In 1922, Barnes set up a school for his collection outside Philadephia. He didn’t arrange his paintings like a museum and kept viewings of the art to a minimum. As a school, he could ensure the value of the ideas of the painting were kept alive, that the pieces didn’t become a commodity.
Barnes hated museums as a rule. I sympathize. I’m not a fan myself, not because I don’t like art, but because it seems to me most museums turn art into artifact. The pieces are part of collection, put on a pedestal that glorifies not the art (although there is an air of forced reverence), but the museum showing the piece. It isn’t about the ideas inside the frame, but about the cost and categorization and cattle call of tourism dollars. I’ve been to many famous museums and have enjoyed the art only to be soured by the experience of elitism (even at small museums) and the notion that these ideas and artwork are owned by another, so I couldn’t even understand if I wanted. No wonder everyone hates those Art World fuckers and especially the businessmen and politicians greasing the wheels.

I’m a populist (philistine!), as is everyone else who doesn’t run the world.

Barnes didn’t like the Philidephia establishment because they used art as a commodity and tourism lure. He set-up in his will that his art was never to leave his school’s walls and that the school would never become a museum. He didn’t even arrange the art work by category. His prodigious African-American art collection was mixed with the post-industrialists. I’m categorizing the art more than he did, feeling a bit slimy about doing so.

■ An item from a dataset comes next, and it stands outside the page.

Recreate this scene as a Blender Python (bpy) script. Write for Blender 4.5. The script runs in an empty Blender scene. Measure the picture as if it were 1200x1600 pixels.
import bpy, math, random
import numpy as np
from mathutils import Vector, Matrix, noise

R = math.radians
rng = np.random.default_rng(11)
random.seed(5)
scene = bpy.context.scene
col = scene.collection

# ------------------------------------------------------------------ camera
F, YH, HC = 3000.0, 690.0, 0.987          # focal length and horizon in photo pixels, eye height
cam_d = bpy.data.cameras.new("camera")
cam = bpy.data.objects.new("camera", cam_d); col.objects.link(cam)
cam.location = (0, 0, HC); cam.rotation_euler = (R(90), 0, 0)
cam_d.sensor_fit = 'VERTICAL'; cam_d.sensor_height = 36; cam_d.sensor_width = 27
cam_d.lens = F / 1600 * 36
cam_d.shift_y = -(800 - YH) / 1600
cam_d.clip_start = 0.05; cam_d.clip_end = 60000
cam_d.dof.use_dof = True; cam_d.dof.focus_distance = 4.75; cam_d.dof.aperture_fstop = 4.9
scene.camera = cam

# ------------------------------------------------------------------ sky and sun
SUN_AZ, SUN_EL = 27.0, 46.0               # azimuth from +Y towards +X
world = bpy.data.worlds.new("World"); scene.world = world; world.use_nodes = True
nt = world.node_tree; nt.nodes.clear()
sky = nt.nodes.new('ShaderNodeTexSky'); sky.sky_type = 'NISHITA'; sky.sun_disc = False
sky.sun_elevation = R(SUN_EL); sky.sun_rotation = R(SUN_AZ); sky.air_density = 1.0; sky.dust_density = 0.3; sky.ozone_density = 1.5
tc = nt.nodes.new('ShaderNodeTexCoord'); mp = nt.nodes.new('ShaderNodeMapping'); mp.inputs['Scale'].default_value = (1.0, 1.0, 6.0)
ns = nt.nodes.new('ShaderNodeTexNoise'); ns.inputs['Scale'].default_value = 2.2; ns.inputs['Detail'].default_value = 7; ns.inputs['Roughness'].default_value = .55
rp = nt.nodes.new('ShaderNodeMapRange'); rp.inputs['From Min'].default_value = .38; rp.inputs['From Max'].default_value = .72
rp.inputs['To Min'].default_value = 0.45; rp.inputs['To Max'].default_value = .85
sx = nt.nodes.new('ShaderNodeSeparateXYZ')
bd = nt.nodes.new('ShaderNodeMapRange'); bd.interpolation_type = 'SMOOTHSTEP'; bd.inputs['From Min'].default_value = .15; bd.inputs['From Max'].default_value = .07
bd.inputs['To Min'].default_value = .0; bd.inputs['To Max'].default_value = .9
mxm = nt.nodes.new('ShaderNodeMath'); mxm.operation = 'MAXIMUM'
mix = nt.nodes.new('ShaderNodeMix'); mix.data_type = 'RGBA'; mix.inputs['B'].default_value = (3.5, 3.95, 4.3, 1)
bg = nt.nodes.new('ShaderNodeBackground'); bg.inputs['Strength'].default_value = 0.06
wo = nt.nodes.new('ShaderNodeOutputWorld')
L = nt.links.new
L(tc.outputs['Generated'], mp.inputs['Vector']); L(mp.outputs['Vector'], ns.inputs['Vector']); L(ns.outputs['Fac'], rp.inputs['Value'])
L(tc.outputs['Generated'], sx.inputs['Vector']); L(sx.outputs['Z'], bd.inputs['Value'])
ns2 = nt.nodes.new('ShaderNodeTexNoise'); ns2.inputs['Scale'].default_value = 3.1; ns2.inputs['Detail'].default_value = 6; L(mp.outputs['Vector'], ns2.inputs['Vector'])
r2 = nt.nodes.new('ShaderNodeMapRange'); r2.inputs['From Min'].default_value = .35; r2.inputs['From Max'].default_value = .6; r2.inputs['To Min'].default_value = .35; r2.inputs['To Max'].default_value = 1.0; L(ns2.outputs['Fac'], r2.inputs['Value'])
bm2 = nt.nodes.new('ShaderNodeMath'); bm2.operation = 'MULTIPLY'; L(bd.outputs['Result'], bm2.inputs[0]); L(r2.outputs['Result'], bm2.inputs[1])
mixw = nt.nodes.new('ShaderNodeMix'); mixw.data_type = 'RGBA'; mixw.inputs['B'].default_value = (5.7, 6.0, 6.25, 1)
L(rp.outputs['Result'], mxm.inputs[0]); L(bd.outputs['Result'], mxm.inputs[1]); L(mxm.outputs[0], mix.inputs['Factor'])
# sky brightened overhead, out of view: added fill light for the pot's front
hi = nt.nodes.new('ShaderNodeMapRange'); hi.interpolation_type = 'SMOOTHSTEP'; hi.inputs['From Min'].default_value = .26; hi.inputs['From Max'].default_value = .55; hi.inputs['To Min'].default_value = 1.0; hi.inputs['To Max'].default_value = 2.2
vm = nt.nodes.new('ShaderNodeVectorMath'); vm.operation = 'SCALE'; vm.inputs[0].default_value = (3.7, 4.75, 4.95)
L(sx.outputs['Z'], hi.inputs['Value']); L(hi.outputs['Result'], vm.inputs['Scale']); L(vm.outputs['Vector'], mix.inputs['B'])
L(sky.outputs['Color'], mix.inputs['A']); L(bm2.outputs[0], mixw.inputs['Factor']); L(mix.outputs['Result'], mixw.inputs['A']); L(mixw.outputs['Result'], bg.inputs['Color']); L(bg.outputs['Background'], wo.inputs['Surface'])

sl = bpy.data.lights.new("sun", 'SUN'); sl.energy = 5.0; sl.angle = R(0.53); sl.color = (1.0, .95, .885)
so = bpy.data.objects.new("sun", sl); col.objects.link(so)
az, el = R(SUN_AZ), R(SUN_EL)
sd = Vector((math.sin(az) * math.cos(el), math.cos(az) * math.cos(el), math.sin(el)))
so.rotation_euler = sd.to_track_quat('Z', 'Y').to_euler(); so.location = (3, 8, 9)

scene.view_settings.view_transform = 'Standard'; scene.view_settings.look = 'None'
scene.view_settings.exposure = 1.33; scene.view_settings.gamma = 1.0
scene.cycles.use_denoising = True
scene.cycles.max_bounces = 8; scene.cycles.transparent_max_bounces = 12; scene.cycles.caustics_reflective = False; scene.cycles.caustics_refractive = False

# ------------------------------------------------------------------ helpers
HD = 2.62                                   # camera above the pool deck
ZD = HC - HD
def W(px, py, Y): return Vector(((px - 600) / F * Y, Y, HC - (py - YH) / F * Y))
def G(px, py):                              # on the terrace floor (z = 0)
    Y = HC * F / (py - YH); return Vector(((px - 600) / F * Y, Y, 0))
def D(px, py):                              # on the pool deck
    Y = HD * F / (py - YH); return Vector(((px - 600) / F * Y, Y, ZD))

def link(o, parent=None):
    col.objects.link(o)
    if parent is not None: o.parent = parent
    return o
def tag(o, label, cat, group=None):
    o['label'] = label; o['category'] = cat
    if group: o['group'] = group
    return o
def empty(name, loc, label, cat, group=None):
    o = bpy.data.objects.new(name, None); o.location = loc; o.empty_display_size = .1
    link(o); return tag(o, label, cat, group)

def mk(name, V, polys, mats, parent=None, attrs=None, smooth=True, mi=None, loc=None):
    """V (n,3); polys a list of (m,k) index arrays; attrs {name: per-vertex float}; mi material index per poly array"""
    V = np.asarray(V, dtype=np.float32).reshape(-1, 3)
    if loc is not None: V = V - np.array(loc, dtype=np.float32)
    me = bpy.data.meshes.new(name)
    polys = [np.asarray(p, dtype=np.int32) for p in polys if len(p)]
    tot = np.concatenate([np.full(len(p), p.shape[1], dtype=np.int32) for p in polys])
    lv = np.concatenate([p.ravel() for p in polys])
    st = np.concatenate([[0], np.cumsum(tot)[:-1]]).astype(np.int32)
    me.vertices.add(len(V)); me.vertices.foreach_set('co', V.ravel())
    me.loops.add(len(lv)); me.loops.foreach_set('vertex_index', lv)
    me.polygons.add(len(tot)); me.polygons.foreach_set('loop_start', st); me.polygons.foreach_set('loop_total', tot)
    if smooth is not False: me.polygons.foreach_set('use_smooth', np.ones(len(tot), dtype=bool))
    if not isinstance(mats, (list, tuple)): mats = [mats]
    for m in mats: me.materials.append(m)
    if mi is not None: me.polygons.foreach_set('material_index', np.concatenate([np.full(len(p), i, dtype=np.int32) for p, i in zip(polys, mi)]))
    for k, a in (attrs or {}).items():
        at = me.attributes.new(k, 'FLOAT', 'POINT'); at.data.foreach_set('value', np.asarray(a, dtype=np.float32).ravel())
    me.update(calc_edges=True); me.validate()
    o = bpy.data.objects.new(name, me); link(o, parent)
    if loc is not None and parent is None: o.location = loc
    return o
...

The bulk of the documentary shows how Barnes Art collection was stolen after his death. Shouldn’t everyone on earth have greater access to these great works? That’s the basis of the argument of the villains of the film. They’re villains because their motivation is greed, pure and simple, even if the the stated outcome meant more could see the works.
At it’s heart, The Art of the Steal is a crime movie. The theft of a legacy, a will’s intent and an idea about art and art presentation.
But like most crimes for people above a certain income, it isn’t a crime if you change the playing field to make something that was illegal to do (in this case, breaking a man’s clear and legal will) into something legal.
Time and money and power heals all good intentions.
I won’t go into the specific nature of how this crime is carried out. The film is well-constructed, gorgeous (HD on Netflix Streaming) in presentation of the art pieces and the films players, and gripping. Of course, as the documentary takes a stance as do all these days, the movie can be a bit of a polemic. However, the opposing side is well-represented, even the films first villain, attorney Robert Gandon, comes out cleaner than how he started.

See it, humanities peeps. You could probably even show it in a class.

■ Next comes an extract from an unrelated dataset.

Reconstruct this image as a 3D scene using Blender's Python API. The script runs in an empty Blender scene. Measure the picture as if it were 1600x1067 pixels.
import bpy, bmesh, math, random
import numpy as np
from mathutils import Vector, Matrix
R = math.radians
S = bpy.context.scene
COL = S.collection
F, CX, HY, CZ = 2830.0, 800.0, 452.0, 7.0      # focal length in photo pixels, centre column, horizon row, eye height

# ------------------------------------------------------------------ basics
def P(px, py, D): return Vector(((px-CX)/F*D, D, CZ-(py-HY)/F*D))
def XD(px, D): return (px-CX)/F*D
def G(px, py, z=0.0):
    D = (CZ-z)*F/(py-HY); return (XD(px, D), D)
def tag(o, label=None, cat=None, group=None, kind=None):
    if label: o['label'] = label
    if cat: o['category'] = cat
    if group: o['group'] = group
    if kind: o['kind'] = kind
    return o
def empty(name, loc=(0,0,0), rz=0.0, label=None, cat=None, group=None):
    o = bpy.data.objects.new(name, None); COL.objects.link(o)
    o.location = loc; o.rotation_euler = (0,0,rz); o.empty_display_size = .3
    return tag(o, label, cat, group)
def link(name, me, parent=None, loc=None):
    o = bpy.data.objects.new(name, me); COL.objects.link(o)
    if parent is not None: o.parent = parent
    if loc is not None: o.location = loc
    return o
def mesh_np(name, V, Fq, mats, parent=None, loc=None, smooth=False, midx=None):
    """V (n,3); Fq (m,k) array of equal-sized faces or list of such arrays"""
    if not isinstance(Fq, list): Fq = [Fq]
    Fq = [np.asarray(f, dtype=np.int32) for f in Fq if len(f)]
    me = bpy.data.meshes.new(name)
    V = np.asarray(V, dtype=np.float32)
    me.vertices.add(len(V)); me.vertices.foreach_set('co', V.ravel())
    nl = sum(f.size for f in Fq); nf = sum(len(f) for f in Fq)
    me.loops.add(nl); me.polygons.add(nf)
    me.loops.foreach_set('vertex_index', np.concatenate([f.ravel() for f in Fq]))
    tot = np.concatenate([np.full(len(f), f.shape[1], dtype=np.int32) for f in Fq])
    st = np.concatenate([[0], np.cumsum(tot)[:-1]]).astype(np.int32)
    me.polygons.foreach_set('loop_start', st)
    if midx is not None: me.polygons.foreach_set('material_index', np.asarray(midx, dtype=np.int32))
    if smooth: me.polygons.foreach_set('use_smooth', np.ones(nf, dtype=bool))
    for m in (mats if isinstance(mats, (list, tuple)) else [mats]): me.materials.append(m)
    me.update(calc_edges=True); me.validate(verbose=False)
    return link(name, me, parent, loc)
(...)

It’s funny, all of this notion of Art as artifact and commodity. I think through time, even some of these negative motivations, will fade. We live in an age were almost all art can be free to the common man with the Internet. Do we steal? Yea, we’re a nation of thieves. The weird result may be that the ideas of this ‘free’ art can propagate freely as ideas unburdened with the baggage of class or elitism.
The downsides, we consume so much art that the ideas get lost. Also, many people evaluate ideas solely on their worth. It’s an important idea because other important people think so, because it is worth a lot of money, because of popularity.

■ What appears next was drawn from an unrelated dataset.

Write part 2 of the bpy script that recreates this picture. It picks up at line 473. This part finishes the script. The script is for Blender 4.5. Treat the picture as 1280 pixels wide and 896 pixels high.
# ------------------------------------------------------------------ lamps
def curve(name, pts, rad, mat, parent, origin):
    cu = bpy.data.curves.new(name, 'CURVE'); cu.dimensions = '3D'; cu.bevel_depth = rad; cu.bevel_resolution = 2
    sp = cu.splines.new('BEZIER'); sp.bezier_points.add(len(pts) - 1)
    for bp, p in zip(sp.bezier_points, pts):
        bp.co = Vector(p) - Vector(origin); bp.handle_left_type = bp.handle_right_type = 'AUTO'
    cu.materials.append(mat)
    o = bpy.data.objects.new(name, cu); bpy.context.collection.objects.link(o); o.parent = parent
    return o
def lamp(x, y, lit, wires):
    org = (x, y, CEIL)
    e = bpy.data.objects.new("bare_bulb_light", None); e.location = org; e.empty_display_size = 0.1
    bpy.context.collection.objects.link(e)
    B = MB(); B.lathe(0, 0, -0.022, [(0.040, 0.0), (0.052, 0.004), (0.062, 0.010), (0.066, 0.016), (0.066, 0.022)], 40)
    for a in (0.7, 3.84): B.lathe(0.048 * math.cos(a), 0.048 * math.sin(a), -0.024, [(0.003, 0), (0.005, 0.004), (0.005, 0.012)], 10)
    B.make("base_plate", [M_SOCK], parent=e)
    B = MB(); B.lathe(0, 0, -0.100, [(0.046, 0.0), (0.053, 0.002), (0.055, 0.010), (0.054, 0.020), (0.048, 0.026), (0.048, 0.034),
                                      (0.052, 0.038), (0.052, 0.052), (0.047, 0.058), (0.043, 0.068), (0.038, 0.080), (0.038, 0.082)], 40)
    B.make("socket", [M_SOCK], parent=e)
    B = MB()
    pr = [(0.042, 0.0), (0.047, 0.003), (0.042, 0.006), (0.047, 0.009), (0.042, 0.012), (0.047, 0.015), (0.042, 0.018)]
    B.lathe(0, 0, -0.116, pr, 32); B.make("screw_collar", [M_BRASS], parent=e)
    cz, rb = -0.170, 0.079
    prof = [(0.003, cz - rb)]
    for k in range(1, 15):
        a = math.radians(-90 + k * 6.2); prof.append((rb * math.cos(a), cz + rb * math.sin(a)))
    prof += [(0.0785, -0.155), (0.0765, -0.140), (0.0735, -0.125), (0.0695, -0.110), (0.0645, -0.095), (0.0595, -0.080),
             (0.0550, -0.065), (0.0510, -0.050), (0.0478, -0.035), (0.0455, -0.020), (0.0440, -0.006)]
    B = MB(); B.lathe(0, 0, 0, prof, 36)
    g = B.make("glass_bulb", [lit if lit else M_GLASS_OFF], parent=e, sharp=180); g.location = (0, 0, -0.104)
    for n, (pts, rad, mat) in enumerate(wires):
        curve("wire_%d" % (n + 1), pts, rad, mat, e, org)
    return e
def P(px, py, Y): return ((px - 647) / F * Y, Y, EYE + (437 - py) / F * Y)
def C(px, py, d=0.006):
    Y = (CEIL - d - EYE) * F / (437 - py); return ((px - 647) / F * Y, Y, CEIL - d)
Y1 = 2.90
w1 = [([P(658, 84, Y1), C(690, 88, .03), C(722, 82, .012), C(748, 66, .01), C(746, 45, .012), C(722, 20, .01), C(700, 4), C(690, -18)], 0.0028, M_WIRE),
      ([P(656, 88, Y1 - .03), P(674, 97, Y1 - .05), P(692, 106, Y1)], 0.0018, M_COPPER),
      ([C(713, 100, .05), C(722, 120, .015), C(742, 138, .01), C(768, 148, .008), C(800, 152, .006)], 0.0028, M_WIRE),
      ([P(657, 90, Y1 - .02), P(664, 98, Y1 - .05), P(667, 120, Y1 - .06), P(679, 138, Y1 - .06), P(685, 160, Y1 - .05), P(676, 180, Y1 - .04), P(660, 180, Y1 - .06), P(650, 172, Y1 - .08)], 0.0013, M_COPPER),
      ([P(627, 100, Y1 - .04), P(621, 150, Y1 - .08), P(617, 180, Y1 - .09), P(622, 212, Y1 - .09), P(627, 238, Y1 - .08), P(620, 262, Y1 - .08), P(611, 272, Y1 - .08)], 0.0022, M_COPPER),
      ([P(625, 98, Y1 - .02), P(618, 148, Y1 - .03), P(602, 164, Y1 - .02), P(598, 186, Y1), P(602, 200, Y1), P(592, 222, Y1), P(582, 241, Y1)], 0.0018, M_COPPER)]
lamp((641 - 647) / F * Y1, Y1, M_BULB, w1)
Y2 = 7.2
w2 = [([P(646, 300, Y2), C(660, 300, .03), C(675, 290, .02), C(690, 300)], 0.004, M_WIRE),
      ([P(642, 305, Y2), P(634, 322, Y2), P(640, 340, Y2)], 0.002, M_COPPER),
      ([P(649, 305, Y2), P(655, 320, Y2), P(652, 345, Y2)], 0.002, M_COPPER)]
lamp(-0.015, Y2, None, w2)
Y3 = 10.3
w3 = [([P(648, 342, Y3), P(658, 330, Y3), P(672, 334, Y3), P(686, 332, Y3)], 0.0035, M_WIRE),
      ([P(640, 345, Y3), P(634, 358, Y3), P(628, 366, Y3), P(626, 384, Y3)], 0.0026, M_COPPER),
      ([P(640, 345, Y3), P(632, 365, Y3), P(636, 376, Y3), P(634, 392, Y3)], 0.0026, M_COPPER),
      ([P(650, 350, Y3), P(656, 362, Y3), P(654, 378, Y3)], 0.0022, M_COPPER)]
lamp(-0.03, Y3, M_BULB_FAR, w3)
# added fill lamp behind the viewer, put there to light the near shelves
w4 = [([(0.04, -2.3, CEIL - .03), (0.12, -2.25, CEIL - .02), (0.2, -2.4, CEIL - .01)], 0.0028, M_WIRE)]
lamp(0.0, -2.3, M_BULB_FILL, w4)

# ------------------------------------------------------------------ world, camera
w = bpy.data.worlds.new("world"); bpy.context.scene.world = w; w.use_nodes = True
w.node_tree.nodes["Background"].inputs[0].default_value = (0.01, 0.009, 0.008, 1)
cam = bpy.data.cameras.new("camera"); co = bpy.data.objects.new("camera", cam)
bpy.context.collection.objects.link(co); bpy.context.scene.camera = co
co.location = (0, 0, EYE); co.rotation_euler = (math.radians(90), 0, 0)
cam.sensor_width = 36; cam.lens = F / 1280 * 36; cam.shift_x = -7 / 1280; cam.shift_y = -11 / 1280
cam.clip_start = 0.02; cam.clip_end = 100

One more side note about criticism, as I’m fully aware how badly I’m unpacking this suitcase of thought, I don’t want to write about what I see others writing about or what the critics find important. I only want to write about what spawns ideas in my view of the world, in my thinking. It’s why I like to write about odd Italian horror films. I like to make jokes and I enjoy the personal dream-like nature of the films. What others often find important, I find boring, passionless and obvious.

Like I said, a populist.

But hey, junk is still junk.

What? Huh? Once again I’ve devolved into incoherence. Back it up, Cezanne.